W tegorocznych wyborach parlamentarnych potwierdziło się, że w Olsztynie karty rozdaje Platforma Obywatelska. Partia Donalda Tuska uzyskała 53,75% poparcia spośród wszystkich ważnych oddanych głosów w 93. Obwodowych Komisjach Wyborczych, jakie znajdowały się w stolicy naszego regionu.
Wynik ten jest więc rezultatem lepszym zarówno od wyniku, jaki Platforma uzyskała w całym olsztyńskim okręgu wyborczym nr 35 (45,25%), jak i od rezultatu uzyskanego w ubiegłorocznych wyborach samorządowych w Olsztynie (30,23%). Można wnioskować więc, że elektorat Platformy w naszym mieście wyraźnie rośnie. Drugą siłą w mieście zdaje się być obecnie Prawo i Sprawiedliwość, które w wyborach do sejmu uzyskało poparcie 22,50% głosujących olsztyniaków (o prawie 2% niższe niż w całym okręgu, lecz o 1,5% wyższe niż w ubiegłym roku). Na podium załapała się jeszcze koalicja Lewicy i Demokratów z 15,40% poparciem. Wynik ten okazał się nieznacznie (ponad 1%) wyższy od poparcia w całym okręgu oraz o ponad 2% gorszy od tego z wyborów samorządowych w 2006 roku.
Czwarte miejsce w Olsztynie padło łupem Polskiego Stronnictwa Ludowego. Ugrupowanie Waldemara Pawlaka uzyskało 5,80% głosów (przy 12,61% w całym okręgu nr 35 oraz 2,53% w ubiegłorocznych wyborach). Pozostałe partie, jakie startowały w wyborach nie zdobyły w Olsztynie poparcia wyższego niż 2%. Liga Polskich Rodzin uzyskała 1,16% głosów (1,30 w całym okręgu i 2,61% w 2006 roku), Samoobrona 0,77% (odpowiednio 1,70% i 0,84%) oraz Polska Partia Pracy 0,63% (w całym okręgu 0,92%, w 2006 roku nie startowała w wyborach do Rady Miasta Olsztyn).
Zwycięska partia największym poparciem (66,15%) cieszyła się w Obwodowej Komisji Wyborczej nr 18 znajdującej się na osiedlu Redykajny. Statystyka ta dotyczy lokali otwartych bowiem jeszcze wyższe poparcie PO uzyskało w Areszcie Śledczym (76,47%) oraz Oddziale Zewnętrznym Aresztu przy ul. Opolskiej (73,64%).
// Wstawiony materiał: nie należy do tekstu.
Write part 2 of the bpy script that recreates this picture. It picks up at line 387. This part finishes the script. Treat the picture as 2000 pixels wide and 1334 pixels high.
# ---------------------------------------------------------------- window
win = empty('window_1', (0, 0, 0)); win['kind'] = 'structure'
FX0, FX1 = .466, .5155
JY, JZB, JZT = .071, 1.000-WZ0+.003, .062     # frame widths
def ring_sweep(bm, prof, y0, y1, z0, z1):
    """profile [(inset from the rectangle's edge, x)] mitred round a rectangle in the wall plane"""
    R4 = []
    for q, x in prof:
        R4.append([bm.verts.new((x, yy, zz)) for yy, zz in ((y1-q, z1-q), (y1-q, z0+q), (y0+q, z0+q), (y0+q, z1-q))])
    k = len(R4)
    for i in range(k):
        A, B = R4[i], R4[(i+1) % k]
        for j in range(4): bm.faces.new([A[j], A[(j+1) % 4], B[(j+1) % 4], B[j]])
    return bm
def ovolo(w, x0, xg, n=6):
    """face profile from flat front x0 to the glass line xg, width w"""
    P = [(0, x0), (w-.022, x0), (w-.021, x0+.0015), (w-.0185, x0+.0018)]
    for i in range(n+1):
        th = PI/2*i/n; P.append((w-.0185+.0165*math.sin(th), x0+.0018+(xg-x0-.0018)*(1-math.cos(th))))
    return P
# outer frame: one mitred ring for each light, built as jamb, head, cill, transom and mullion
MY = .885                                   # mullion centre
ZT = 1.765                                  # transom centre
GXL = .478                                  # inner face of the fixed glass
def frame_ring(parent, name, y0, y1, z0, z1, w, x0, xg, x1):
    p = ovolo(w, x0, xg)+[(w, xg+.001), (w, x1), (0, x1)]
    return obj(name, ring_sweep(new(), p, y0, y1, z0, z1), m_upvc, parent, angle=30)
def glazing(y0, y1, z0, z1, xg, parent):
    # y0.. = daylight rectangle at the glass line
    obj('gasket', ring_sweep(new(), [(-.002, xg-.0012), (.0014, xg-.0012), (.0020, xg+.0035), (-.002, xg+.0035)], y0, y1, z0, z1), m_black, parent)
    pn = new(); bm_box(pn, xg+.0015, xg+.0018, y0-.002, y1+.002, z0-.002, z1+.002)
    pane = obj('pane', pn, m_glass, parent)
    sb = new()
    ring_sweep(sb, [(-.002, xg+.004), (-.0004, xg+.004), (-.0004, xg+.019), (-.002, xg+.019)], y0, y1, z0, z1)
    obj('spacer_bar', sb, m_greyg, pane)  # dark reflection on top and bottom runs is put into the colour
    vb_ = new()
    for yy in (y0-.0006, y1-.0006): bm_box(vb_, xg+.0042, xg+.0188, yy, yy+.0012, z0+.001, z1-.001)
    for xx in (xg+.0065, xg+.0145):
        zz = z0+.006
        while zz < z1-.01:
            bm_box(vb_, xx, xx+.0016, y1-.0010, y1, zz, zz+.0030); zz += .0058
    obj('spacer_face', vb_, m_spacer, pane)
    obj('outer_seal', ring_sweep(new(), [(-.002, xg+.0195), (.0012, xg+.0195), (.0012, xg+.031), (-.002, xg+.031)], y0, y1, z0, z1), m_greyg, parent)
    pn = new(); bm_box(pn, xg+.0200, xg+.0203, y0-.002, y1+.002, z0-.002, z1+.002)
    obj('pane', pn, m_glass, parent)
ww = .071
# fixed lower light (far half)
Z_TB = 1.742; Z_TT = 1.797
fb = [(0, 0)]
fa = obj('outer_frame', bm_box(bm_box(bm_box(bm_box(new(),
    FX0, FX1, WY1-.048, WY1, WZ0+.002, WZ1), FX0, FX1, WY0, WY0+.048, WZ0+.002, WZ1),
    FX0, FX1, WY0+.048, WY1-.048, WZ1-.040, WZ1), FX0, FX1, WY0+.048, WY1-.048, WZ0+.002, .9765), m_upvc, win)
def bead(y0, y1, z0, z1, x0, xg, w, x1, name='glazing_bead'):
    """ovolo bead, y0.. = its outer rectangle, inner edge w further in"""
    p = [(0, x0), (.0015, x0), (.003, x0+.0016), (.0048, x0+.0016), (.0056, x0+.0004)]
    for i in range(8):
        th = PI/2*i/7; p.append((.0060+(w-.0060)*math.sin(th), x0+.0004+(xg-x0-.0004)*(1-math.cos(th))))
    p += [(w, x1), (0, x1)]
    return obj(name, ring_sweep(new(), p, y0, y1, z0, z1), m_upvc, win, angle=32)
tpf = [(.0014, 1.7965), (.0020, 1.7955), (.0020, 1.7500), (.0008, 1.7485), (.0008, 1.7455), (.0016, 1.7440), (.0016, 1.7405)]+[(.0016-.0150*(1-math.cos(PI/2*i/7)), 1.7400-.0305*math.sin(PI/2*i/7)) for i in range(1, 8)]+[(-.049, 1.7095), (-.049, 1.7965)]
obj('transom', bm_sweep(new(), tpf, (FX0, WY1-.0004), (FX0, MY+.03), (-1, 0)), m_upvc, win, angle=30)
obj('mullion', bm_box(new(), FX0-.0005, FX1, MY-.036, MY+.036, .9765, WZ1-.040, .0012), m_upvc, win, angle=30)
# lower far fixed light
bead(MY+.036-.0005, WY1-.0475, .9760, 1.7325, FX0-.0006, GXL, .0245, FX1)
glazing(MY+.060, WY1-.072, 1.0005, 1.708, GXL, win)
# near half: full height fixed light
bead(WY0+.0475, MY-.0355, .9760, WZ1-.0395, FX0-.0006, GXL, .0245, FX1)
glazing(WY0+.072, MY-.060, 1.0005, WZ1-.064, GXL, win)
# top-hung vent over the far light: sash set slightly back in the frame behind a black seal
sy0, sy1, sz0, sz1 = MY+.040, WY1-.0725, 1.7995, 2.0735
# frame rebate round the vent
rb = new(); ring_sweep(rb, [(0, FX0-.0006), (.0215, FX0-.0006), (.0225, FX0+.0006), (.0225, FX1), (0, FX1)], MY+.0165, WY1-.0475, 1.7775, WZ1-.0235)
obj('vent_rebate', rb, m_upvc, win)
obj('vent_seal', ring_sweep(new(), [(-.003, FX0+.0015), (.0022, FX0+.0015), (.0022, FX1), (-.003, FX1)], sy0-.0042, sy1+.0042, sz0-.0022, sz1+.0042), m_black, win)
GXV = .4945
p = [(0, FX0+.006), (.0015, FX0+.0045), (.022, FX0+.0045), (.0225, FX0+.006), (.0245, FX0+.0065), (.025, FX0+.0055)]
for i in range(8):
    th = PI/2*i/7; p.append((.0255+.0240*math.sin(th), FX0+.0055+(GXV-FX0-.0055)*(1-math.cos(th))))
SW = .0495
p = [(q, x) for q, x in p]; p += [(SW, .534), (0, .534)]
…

Wśród świeżo upieczonych posłów z okręgu nr 35 w Olsztynie zwyciężyła „jedynka” listy Platformy, Sławomir Rybicki. Uzyskał on 13,85% głosów, jaki zostały oddane w warmińskiej stolicy. Nieco gorszy był otwierający listę PiS-u Aleksander Szczygło - 12,23%. Trzeci w tej klasyfikacji był Tadeusz Iwiński z LiD-u (8,24%).
Najwyższą frekwencją pochwalić się mogą natomiast mieszkańcy Olsztyna, którzy swe głosy oddawali w Okręgowej Komisji Wyborczej nr 22 na Słonecznym Stoku. Zagłosowało tam 79.36% uprawnionych do głosowania. Najniższą frekwencję (51,53%) zanotowano z kolei w Okręgowej Komisji Wyborczej nr 26 przy ul. Partyzantów. W całym mieście frekwencja wyniosła 65.08%.